Thursday, 9 May 2013

Despite the confirmations from Election Commission of Pakistan for not suspending the mobile phone services on Election Day, it is feared that cellular and other wireless services are likely to go offline on May 11th, 2013, the Election Day.
Cellular companies aren’t issued any such warnings so far, but they anticipate that on-going law and order situation in the country and prevailing security threats might lead to service closure on election day.
Recent terrorist activities, especially in Karachi and KPK, are going to play a pivotal role during the policy making regarding the suspension of cellular services on election day.
What cellular companies fear the most is the blanket ban on service in entire Pakistan. Cellular companies, in a communication with ProPakistani, maintained that they are somewhat okay with service suspensions in sensitive areas only, however, suspension in entire Pakistan will cause disastrous impact on the industry.
Sources said that authorities might order service suspension in entire Pakistan from 7AM (11th May) to 7AM (12th May).
It merits mentioning here that Election day is usually one of the most revenue generating period for cellular companies. Experts said that cellular companies are poised to make billion 1.3 to 1.5 rupees on a single day.

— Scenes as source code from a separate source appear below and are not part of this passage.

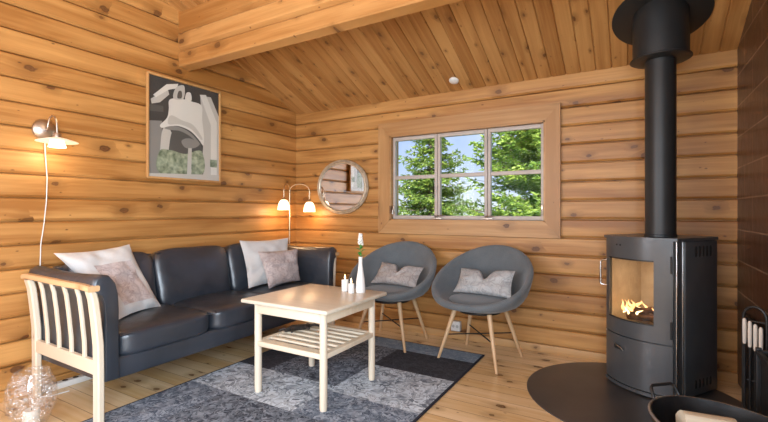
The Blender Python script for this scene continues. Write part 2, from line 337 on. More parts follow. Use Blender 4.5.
    def rbox(s, c, h, n=6.0, seg=14, puff=(0, 0, 0), wr=0.0, R=None, seed=0, ws=6):
        """soft rounded block: superellipsoid with centre c, half sizes h, puffed faces and wrinkles"""
        c = Vector(c); b0 = {}; base = len(s.v); R = R or Matrix.Identity(3)
        def vid(ix, iy, iz):
            k = (ix, iy, iz)
            if k not in b0:
                p = [math.tan((q/seg*2-1)*PI/4) for q in k]
                m = sum(abs(q)**n for q in p)**(1/n); p = [q/m for q in p]
                x, y, z = p
                fx, fy, fz = (1-x*x), (1-y*y), (1-z*z)
                P = Vector((x*h[0]+math.copysign(puff[0]*fy*fz, x) if puff[0] else x*h[0],
                            y*h[1]+(math.copysign(puff[1]*fx*fz, y) if puff[1] else 0),
                            z*h[2]+(math.copysign(puff[2]*fx*fy, z) if puff[2] else 0)))
                if wr: P += P.normalized()*wr*noise.noise(P*ws+Vector((seed*3.1, seed, 0)))
                s.v.append(tuple(c+R @ P)); b0[k] = len(s.v)-1
            return b0[k]
        for a in range(seg):
            for b in range(seg):
                for q, fl in ((0, 1), (seg, 0)):
                    for ax in range(3):
                        quad = []
                        for da, db in ((0, 0), (1, 0), (1, 1), (0, 1)):
                            k = [0, 0, 0]; k[ax] = q; k[(ax+1) % 3] = a+da; k[(ax+2) % 3] = b+db
                            quad.append(vid(*k))
                        s.face(quad[::-1] if fl else quad)
        return s
    def build(s, name, mats, parent=None, smooth=35, fix=True):
        me = D.meshes.new(name); me.from_pydata(s.v, [], s.f); me.validate()
        for m in (mats if isinstance(mats, list) else [mats]): me.materials.append(M[m] if isinstance(m, str) else m)
        if len(me.polygons) == len(s.mi): me.polygons.foreach_set('material_index', s.mi)
        if fix:
            import bmesh
            bm = bmesh.new(); bm.from_mesh(me); bmesh.ops.recalc_face_normals(bm, faces=bm.faces); bm.to_mesh(me); bm.free()
        if smooth:
            me.polygons.foreach_set('use_smooth', [True]*len(me.polygons)); me.set_sharp_from_angle(angle=math.radians(smooth))
        me.update(); o = D.objects.new(name, me); COL.objects.link(o)
        if parent is not None: o.parent = parent; o.matrix_parent_inverse = Matrix.Identity(4)
        return o
def tag(o, label=None, cat=None, group=None, kind=None):
    if label: o['label'] = label
    if cat: o['category'] = cat
    if group: o['group'] = group
    if kind: o['kind'] = kind
    return o
def thing(name, label, cat, loc=(0, 0, 0), rz=0, group=None):
    o = D.objects.new(name, None); COL.objects.link(o); o.location = loc; o.rotation_euler = (0, 0, rz); o.empty_display_size = .1
    return tag(o, label, cat, group)
def copy_tree(o, parent=None):
    c = o.copy(); COL.objects.link(c); c.parent = parent
    for ch in [x for x in list(D.objects) if x.parent == o]: copy_tree(ch, c)
    return c
def S(o): return tag(o, kind='structure')

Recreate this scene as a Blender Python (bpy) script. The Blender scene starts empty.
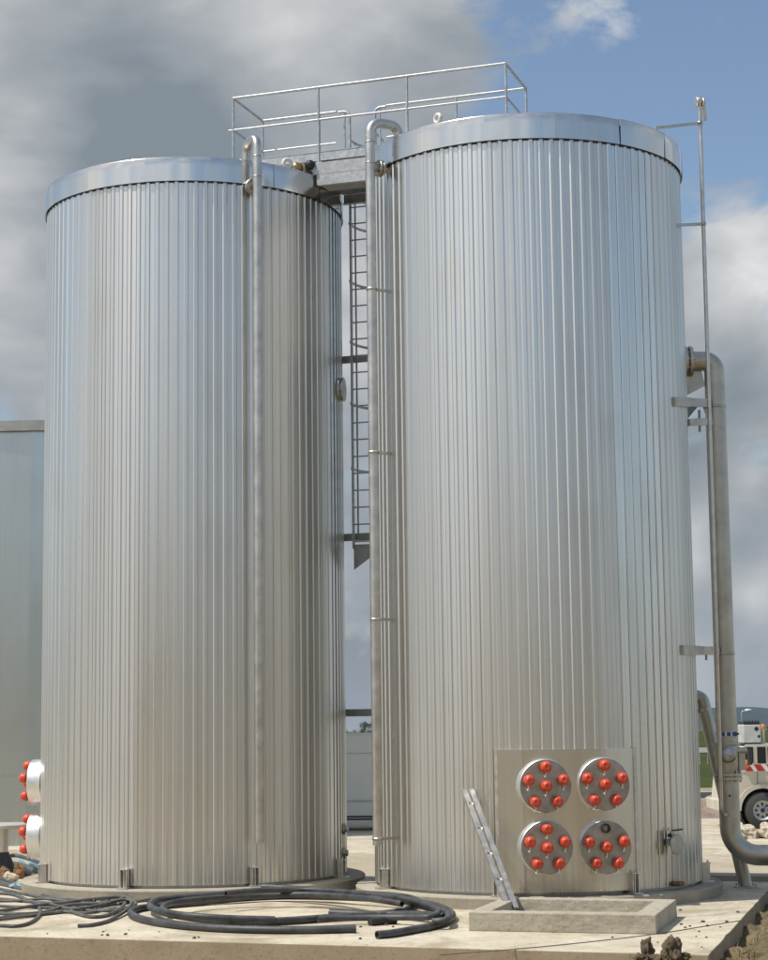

It maybe recalled that mobile phones are already barred inside polling booths, hinting that authorities can go to any level – even the suspension of cellular services in whole country.
If suspended, in-availability of mobile services are likely to cause serious damage to masses. We have previously discussed the impacts and difficulties the consumer go through during service suspensions. Political parties are also likely to suffer in mobilizing their supporters.
Not to mention, cellular subscribers are never compensated for the loss they bear during service suspensions.
Analysts said that severity of security situation in the country is understandable, but they said that service suspension should be the last option and not the first.